L'altra questione riguarda il momento in cui scatteranno gli aumenti in busta paga. Anche questo dipenderà dalla velocità con la quale saranno condotte le trattative in sede Aran. La validità del contratto, comunque, sarà per il triennio 2016-2018.
LE RISORSE
Questo significa che, in ogni caso, nel momento in cui sarà sottoscritto l'accordo dovranno essere versati anche gli arretrati. È probabile, anzi scontato, che l'aumento di 85 euro non avverrà in un'unica soluzione, ma che ci si arriverà per gradi.
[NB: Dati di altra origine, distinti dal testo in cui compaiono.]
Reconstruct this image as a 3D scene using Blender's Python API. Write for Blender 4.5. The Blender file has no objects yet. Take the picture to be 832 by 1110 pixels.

Nel 2017, per esempio, l'aumento potrebbe essere di una quarantina di euro (coerente con i fondi stanziati nella legge di Bilancio), per poi arrivare nel 2018 agli 85 euro medi. Al momento, tuttavia, le risorse presenti nella manovra per il 2018 non sarebbero sufficienti. L'intenzione del governo sarebbe quella di incrementarle con la prossima legge di stabilità, ma la Cgil chiede chiarezza sin da subito, quanto meno con uno spacchettamento del maxi fondo da 1,9 miliardi già stanziato, ma che deve coprire anche le assunzioni promesse da Matteo Renzi nel pubblico impiego e la stabilizzazione del bonus da 80 euro per le Forze dell'ordine. L'altro tema riguarda la legge Brunetta e i premi. La legge voluta dall'ex ministro della Funzione pubblica, prevede che i contratti non possano derogare alle norme imperative che riguardano gli statali. Dunque nemmeno a quella che prevede che il 50% delle risorse per il premi vadano al 25% dei dipendenti più bravi, mentre l'ultimo 25% non otterrebbe nessun incentivo economico. Questa impostazione, come prevede la bozza di verbale, sarà cambiata. Sarà restituito spazio alla contrattazione. I sindacati vorrebbero che questo principio valesse anche per il comparto dell'istruzione, dove la riforma sulla «Buona scuola» ha praticamente introdotto il principio della Brunetta per cui la legge è inderogabile dal contratto. Ma su questo punto il governo non avrebbe intenzione di cedere. Sarebbe questo, al momento, il principale ostacolo all'accordo.